**Stated task:** Can all of these lines be returned exactly?

BEGIN Information shown

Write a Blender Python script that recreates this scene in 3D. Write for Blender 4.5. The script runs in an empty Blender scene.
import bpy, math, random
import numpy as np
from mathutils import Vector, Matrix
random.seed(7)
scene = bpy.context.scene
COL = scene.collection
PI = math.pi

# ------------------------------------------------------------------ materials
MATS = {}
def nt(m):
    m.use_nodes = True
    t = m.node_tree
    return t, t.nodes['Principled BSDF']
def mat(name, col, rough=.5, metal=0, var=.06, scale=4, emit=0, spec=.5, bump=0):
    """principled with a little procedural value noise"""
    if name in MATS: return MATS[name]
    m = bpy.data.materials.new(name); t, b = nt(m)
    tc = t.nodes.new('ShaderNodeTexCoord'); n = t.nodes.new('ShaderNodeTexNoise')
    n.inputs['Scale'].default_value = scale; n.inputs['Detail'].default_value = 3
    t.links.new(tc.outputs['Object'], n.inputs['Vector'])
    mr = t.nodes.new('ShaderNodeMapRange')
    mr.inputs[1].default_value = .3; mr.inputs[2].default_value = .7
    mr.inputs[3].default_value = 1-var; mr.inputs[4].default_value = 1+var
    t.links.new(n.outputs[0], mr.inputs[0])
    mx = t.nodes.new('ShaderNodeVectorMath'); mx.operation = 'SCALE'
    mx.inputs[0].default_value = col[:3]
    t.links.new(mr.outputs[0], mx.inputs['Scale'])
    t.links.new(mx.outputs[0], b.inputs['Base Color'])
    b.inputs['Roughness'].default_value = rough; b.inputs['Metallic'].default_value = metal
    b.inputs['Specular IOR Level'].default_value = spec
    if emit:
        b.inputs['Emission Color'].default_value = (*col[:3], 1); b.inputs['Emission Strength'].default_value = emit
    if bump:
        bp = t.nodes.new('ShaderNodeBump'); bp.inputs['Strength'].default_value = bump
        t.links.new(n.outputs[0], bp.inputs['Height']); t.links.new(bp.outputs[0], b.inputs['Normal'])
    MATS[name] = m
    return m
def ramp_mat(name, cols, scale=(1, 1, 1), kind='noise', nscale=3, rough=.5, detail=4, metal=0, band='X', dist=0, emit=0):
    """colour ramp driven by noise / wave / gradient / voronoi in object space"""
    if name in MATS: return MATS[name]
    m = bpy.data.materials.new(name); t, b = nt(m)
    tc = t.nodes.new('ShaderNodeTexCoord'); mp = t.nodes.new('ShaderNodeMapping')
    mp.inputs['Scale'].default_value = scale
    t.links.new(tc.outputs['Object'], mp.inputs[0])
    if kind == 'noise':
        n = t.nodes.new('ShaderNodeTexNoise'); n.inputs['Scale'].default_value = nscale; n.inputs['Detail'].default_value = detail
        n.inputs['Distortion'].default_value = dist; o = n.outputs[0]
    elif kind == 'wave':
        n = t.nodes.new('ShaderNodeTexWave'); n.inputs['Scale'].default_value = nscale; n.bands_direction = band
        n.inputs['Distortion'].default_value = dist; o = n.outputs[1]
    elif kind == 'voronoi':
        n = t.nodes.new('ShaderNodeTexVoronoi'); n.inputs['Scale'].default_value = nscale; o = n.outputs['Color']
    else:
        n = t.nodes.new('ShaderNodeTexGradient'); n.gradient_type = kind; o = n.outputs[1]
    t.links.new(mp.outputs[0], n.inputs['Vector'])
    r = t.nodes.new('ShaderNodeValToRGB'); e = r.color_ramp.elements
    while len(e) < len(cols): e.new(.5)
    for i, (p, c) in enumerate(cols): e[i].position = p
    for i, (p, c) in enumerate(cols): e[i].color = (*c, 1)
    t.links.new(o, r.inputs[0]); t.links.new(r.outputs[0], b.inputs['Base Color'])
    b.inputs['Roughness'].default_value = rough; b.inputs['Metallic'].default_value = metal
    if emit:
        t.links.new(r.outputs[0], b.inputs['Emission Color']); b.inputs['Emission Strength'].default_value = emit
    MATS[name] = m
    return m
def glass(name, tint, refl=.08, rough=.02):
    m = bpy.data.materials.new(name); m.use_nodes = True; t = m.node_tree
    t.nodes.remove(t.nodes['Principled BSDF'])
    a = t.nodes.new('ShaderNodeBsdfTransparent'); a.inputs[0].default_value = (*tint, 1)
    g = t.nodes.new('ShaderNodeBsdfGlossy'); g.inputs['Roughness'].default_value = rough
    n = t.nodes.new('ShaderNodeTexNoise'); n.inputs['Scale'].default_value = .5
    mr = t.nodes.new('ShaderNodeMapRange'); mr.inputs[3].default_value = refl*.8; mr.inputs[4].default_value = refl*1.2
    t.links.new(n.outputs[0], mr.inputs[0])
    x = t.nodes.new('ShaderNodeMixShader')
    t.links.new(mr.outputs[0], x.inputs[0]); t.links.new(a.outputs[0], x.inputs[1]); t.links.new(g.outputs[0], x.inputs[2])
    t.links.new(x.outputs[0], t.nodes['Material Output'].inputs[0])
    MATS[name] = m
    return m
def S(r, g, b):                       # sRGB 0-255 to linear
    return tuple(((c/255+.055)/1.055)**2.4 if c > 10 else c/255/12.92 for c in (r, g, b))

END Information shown

**Output:**
Write a Blender Python script that recreates this scene in 3D. Write for Blender 4.5. The script runs in an empty Blender scene.
import bpy, math, random
import numpy as np
from mathutils import Vector, Matrix
random.seed(7)
scene = bpy.context.scene
COL = scene.collection
PI = math.pi

# ------------------------------------------------------------------ materials
MATS = {}
def nt(m):
    m.use_nodes = True
    t = m.node_tree
    return t, t.nodes['Principled BSDF']
def mat(name, col, rough=.5, metal=0, var=.06, scale=4, emit=0, spec=.5, bump=0):
    """principled with a little procedural value noise"""
    if name in MATS: return MATS[name]
    m = bpy.data.materials.new(name); t, b = nt(m)
    tc = t.nodes.new('ShaderNodeTexCoord'); n = t.nodes.new('ShaderNodeTexNoise')
    n.inputs['Scale'].default_value = scale; n.inputs['Detail'].default_value = 3
    t.links.new(tc.outputs['Object'], n.inputs['Vector'])
    mr = t.nodes.new('ShaderNodeMapRange')
    mr.inputs[1].default_value = .3; mr.inputs[2].default_value = .7
    mr.inputs[3].default_value = 1-var; mr.inputs[4].default_value = 1+var
    t.links.new(n.outputs[0], mr.inputs[0])
    mx = t.nodes.new('ShaderNodeVectorMath'); mx.operation = 'SCALE'
    mx.inputs[0].default_value = col[:3]
    t.links.new(mr.outputs[0], mx.inputs['Scale'])
    t.links.new(mx.outputs[0], b.inputs['Base Color'])
    b.inputs['Roughness'].default_value = rough; b.inputs['Metallic'].default_value = metal
    b.inputs['Specular IOR Level'].default_value = spec
    if emit:
        b.inputs['Emission Color'].default_value = (*col[:3], 1); b.inputs['Emission Strength'].default_value = emit
    if bump:
        bp = t.nodes.new('ShaderNodeBump'); bp.inputs['Strength'].default_value = bump
        t.links.new(n.outputs[0], bp.inputs['Height']); t.links.new(bp.outputs[0], b.inputs['Normal'])
    MATS[name] = m
    return m
def ramp_mat(name, cols, scale=(1, 1, 1), kind='noise', nscale=3, rough=.5, detail=4, metal=0, band='X', dist=0, emit=0):
    """colour ramp driven by noise / wave / gradient / voronoi in object space"""
    if name in MATS: return MATS[name]
    m = bpy.data.materials.new(name); t, b = nt(m)
    tc = t.nodes.new('ShaderNodeTexCoord'); mp = t.nodes.new('ShaderNodeMapping')
    mp.inputs['Scale'].default_value = scale
    t.links.new(tc.outputs['Object'], mp.inputs[0])
    if kind == 'noise':
        n = t.nodes.new('ShaderNodeTexNoise'); n.inputs['Scale'].default_value = nscale; n.inputs['Detail'].default_value = detail
        n.inputs['Distortion'].default_value = dist; o = n.outputs[0]
    elif kind == 'wave':
        n = t.nodes.new('ShaderNodeTexWave'); n.inputs['Scale'].default_value = nscale; n.bands_direction = band
        n.inputs['Distortion'].default_value = dist; o = n.outputs[1]
    elif kind == 'voronoi':
        n = t.nodes.new('ShaderNodeTexVoronoi'); n.inputs['Scale'].default_value = nscale; o = n.outputs['Color']
    else:
        n = t.nodes.new('ShaderNodeTexGradient'); n.gradient_type = kind; o = n.outputs[1]
    t.links.new(mp.outputs[0], n.inputs['Vector'])
    r = t.nodes.new('ShaderNodeValToRGB'); e = r.color_ramp.elements
    while len(e) < len(cols): e.new(.5)
    for i, (p, c) in enumerate(cols): e[i].position = p
    for i, (p, c) in enumerate(cols): e[i].color = (*c, 1)
    t.links.new(o, r.inputs[0]); t.links.new(r.outputs[0], b.inputs['Base Color'])
    b.inputs['Roughness'].default_value = rough; b.inputs['Metallic'].default_value = metal
    if emit:
        t.links.new(r.outputs[0], b.inputs['Emission Color']); b.inputs['Emission Strength'].default_value = emit
    MATS[name] = m
    return m
def glass(name, tint, refl=.08, rough=.02):
    m = bpy.data.materials.new(name); m.use_nodes = True; t = m.node_tree
    t.nodes.remove(t.nodes['Principled BSDF'])
    a = t.nodes.new('ShaderNodeBsdfTransparent'); a.inputs[0].default_value = (*tint, 1)
    g = t.nodes.new('ShaderNodeBsdfGlossy'); g.inputs['Roughness'].default_value = rough
    n = t.nodes.new('ShaderNodeTexNoise'); n.inputs['Scale'].default_value = .5
    mr = t.nodes.new('ShaderNodeMapRange'); mr.inputs[3].default_value = refl*.8; mr.inputs[4].default_value = refl*1.2
    t.links.new(n.outputs[0], mr.inputs[0])
    x = t.nodes.new('ShaderNodeMixShader')
    t.links.new(mr.outputs[0], x.inputs[0]); t.links.new(a.outputs[0], x.inputs[1]); t.links.new(g.outputs[0], x.inputs[2])
    t.links.new(x.outputs[0], t.nodes['Material Output'].inputs[0])
    MATS[name] = m
    return m
def S(r, g, b):                       # sRGB 0-255 to linear
    return tuple(((c/255+.055)/1.055)**2.4 if c > 10 else c/255/12.92 for c in (r, g, b))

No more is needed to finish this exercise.